Una situazione delicata: gli effetti sull’economia nazionale.
La situazione adesso è molto delicata, perché nell’eventualità che ogni cliente fosse intenzionato a muovere ricorso contro l’Enel (parliamo di 21 milioni di utenze domestiche), c’è il rischio che si crei un buco nelle tasche dello Stato italiano pari alla cifra di 2 miliardi di euro. Difatti questa sentenza rappresenta un importante precedente e potrebbe estendersi non solo alle bollette dell’energia elettrica e del gas, ma anche alle accise che già paghiamo sui carburanti. Si creerebbe una situazione nuova e potenzialmente pericolosa per il Fisco italiano, costretto a sborsare miliardi ai cittadini del nostro Paese.

Le conclusioni e la tutela dei consumatori.

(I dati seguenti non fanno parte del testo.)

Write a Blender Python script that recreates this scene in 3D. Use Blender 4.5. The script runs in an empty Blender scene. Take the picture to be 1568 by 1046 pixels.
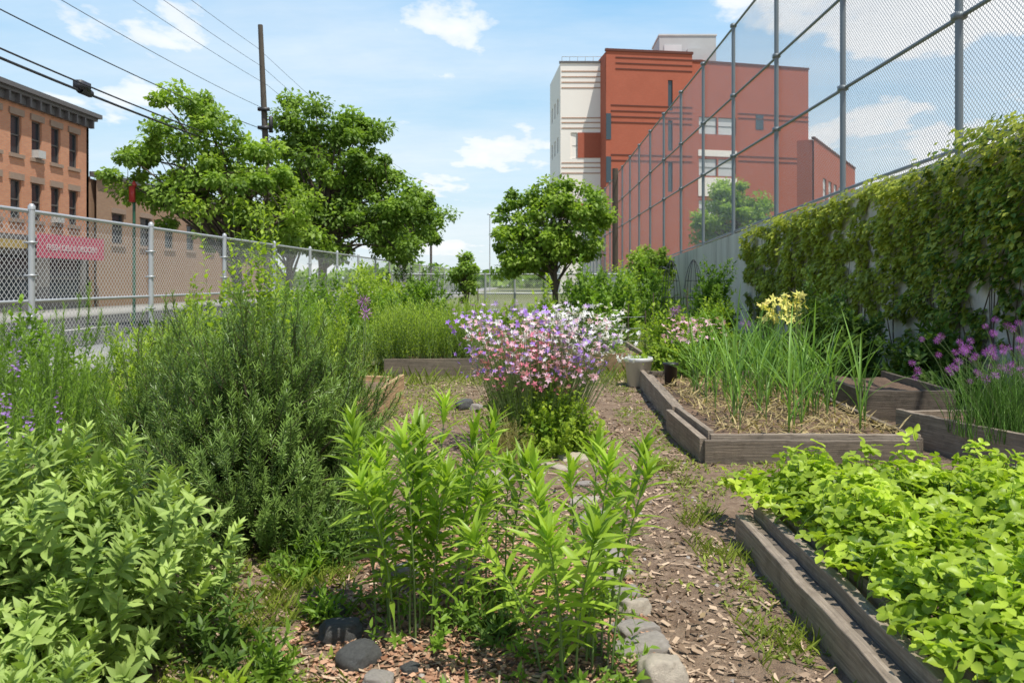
import bpy, math, numpy as np
from mathutils import noise, Vector
rng=np.random.default_rng(11)
S=bpy.context.scene
def nrm(a): return a/np.maximum(np.linalg.norm(a,axis=-1,keepdims=True),1e-9)
def U(a,b,n=None): return rng.uniform(a,b,n)
def N3(x,y,z): return noise.noise(Vector((x,y,z)))
def G(n,s=1.): return np.clip(rng.normal(size=n),-1.7,1.7)*s
UP=np.array([0,0,1.])
# ------------------------------------------------------------ mesh accumulator
class Acc:
    def __init__(s): s.V=[];s.F=[];s.R=[];s.M=[];s.n=0;s.mats=[]
    def add(s,V,F,R,mat):
        if mat not in s.mats: s.mats.append(mat)
        s.V.append(V);s.F.append(F+s.n);s.R.append(R);s.M.append(np.full(len(F),s.mats.index(mat)));s.n+=len(V)
    def obj(s,name,parent=None,smooth=True):
        V=np.concatenate(s.V).astype(np.float32);F=np.concatenate(s.F).astype(np.int32)
        R=np.concatenate(s.R).astype(np.float32);M=np.concatenate(s.M).astype(np.int32)
        me=bpy.data.meshes.new(name)
        me.vertices.add(len(V));me.vertices.foreach_set('co',V.ravel())
        me.loops.add(F.size);me.loops.foreach_set('vertex_index',F.ravel())
        me.polygons.add(len(F));me.polygons.foreach_set('loop_start',np.arange(len(F),dtype=np.int32)*4)
        for m in s.mats: me.materials.append(m)
        me.polygons.foreach_set('material_index',M)
        me.polygons.foreach_set('use_smooth',np.full(len(F),smooth))
        me.update(calc_edges=True)
        a=me.attributes.new('rnd','FLOAT','POINT');a.data.foreach_set('value',R)
        o=bpy.data.objects.new(name,me);S.collection.objects.link(o)
        if parent: o.parent=parent
        return o
def empty(name):
    o=bpy.data.objects.new(name,None);S.collection.objects.link(o);return o
def leaf(L=1,W=.3,n=3,fold=.25,curl=.2,prof='lance'):
    pr={'lance':([0,.15,.4,.75,1],[.15,.7,1,.5,.02]),'ovate':([0,.1,.35,.7,1],[.1,.75,1,.75,.05]),
        'obov':([0,.2,.6,.85,1],[.1,.5,1,.85,.25]),'blade':([0,.1,.6,.9,1],[.6,1,.8,.35,.03]),
        'serr':([0,.12,.3,.38,.52,.6,.74,.82,1],[.1,.45,.85,.75,1.,.86,.9,.66,.2]),
        'ivy':([0,.12,.35,.6,1],[.3,1,.85,.6,.03])}[prof]
    t=np.linspace(0,1,n+1);w=W/2*np.interp(t,*pr);y=L*t;z=-curl*L*t*t
    V=np.stack([np.stack([-w,y,z+fold*w],1),np.stack([0*w,y,z],1),np.stack([w,y,z+fold*w],1)],1).reshape(-1,3)
    F=[]
    for i in range(n):
        a=3*i;F+= [[a,a+1,a+4,a+3],[a+1,a+2,a+5,a+4]]
    return V,np.array(F)
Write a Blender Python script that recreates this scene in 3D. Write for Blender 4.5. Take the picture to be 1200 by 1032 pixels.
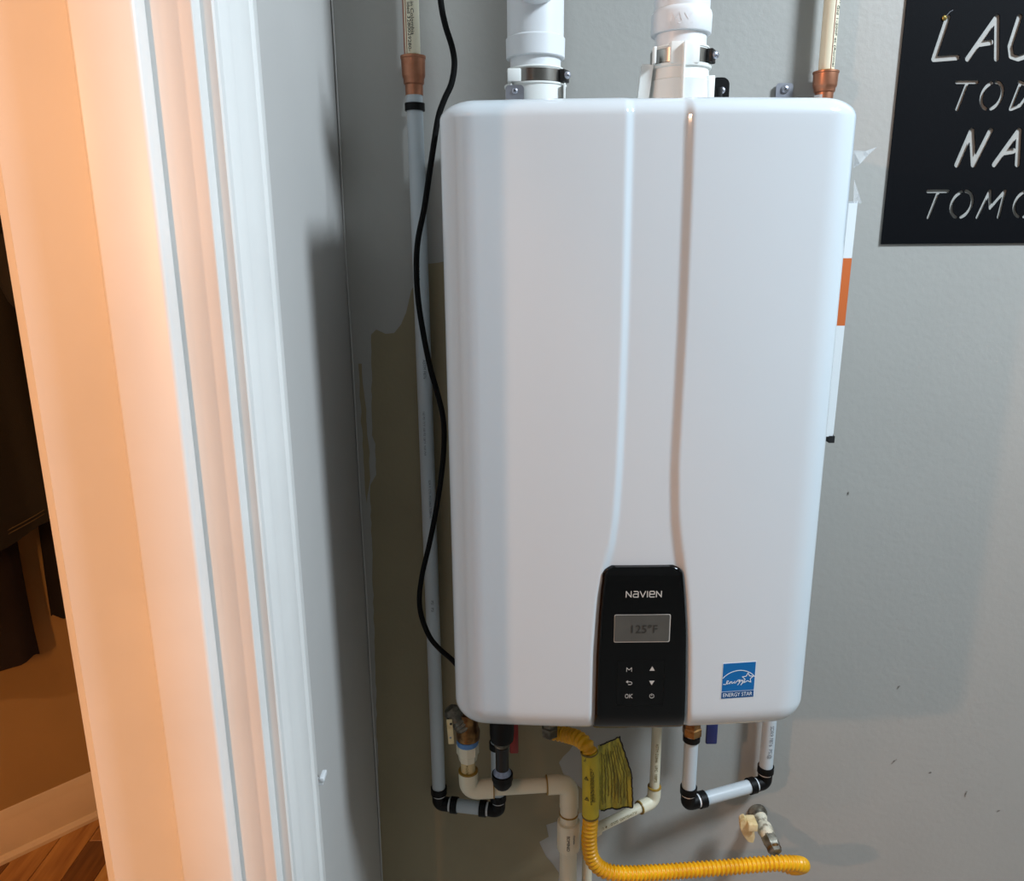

Dal punto di vista della tutela dei consumatori, secondo i legali che hanno patrocinato la causa (Enrico e Livia Cornelio) la pronuncia “è clamorosa per le ripercussioni che può avere perché apre un nuovo fronte nella difesa del consumatore dai balzelli casuali e non previsti da alcuna norma di legge. Ora il giudice di pace, accogliendo l’istanza di un utente, ha aperto la strada a tutti gli utenti per far loro ottenere il rimborso dell’Iva, indebitamente applicata sulle accise di gas e corrente elettrica. La decisione è netta ed esplicita e chiunque richieda il rimborso, lo otterrà”. Lo stesso legale chiarisce che è la norma comunitaria a ribadire che l’Iva “vada pagata solo su un “prezzo”, sul corrispettivo di una prestazione, non sul trasferimento di un’imposta dal produttore all’utente”.

Alla luce di tutto quanto innanzi esposto si evidenzia che nonostante l’importanza della pronuncia in commento, tuttavia, si deve pur sempre considerare che non è detto che il ricorso vada sempre a buon fine senza trascurare il lungo lasso di tempo e le spese che questi ricorsi comportano; per i consumatori si tratta comunque del recupero di cifre modiche rispetto all’entità del procedimento che si deve affrontare. In attesa di ulteriori sviluppi sull’argomento è opportuno considerare tutti gli aspetti legali e processuali.